Given data
· · ·
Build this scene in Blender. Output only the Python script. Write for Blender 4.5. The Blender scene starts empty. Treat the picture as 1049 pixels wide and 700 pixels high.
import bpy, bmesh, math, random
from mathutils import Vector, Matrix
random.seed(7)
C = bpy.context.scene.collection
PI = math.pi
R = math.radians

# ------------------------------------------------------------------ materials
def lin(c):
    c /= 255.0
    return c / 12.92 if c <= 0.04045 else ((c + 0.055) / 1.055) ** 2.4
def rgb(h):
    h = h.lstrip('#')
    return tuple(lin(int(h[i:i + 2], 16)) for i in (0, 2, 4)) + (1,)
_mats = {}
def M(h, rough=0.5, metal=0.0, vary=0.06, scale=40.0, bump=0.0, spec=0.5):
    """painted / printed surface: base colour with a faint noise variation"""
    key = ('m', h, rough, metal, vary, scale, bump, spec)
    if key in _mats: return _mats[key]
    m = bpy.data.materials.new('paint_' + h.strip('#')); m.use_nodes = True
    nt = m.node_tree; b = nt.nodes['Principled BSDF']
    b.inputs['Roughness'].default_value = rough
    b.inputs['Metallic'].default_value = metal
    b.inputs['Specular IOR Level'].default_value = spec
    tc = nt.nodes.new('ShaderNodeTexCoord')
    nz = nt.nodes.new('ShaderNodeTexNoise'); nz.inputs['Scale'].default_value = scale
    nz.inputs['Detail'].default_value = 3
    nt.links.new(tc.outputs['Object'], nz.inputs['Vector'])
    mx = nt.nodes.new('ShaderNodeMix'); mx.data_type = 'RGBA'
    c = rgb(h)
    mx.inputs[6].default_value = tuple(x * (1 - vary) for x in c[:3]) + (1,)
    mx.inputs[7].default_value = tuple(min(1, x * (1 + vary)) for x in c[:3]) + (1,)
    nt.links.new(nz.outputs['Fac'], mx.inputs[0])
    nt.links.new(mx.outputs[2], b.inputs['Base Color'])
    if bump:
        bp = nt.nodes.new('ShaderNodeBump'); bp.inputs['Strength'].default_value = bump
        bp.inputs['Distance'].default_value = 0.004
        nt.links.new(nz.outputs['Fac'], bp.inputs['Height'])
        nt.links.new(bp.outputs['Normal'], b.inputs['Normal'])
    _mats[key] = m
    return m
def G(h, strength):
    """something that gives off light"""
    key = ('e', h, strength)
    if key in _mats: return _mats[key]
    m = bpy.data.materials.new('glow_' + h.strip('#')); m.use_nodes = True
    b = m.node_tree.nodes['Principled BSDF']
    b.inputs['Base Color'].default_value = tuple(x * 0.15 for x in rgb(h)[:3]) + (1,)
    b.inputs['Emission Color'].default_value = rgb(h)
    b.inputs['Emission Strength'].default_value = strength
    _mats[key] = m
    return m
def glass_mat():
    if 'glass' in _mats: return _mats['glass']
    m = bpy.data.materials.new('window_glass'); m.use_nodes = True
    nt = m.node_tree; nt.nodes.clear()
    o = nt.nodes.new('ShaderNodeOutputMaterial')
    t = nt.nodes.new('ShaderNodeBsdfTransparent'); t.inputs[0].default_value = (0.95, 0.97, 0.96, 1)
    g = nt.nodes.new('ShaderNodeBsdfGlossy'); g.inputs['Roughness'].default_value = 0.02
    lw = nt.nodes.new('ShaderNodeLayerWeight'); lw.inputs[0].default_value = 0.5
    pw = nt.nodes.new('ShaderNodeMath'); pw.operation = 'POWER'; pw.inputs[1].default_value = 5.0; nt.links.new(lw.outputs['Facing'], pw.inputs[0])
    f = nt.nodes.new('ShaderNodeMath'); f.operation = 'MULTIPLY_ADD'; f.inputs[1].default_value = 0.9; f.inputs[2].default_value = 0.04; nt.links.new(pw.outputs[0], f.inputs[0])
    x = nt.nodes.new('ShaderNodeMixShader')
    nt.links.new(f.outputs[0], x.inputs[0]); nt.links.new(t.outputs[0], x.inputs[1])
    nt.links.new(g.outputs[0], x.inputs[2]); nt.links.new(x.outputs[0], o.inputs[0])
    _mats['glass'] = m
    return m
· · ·
The exercise
Your answer should be exactly the lines of the data above, from the first through the line containing "R = math.radians".

Reply
Build this scene in Blender. Output only the Python script. Write for Blender 4.5. The Blender scene starts empty. Treat the picture as 1049 pixels wide and 700 pixels high.
import bpy, bmesh, math, random
from mathutils import Vector, Matrix
random.seed(7)
C = bpy.context.scene.collection
PI = math.pi
R = math.radians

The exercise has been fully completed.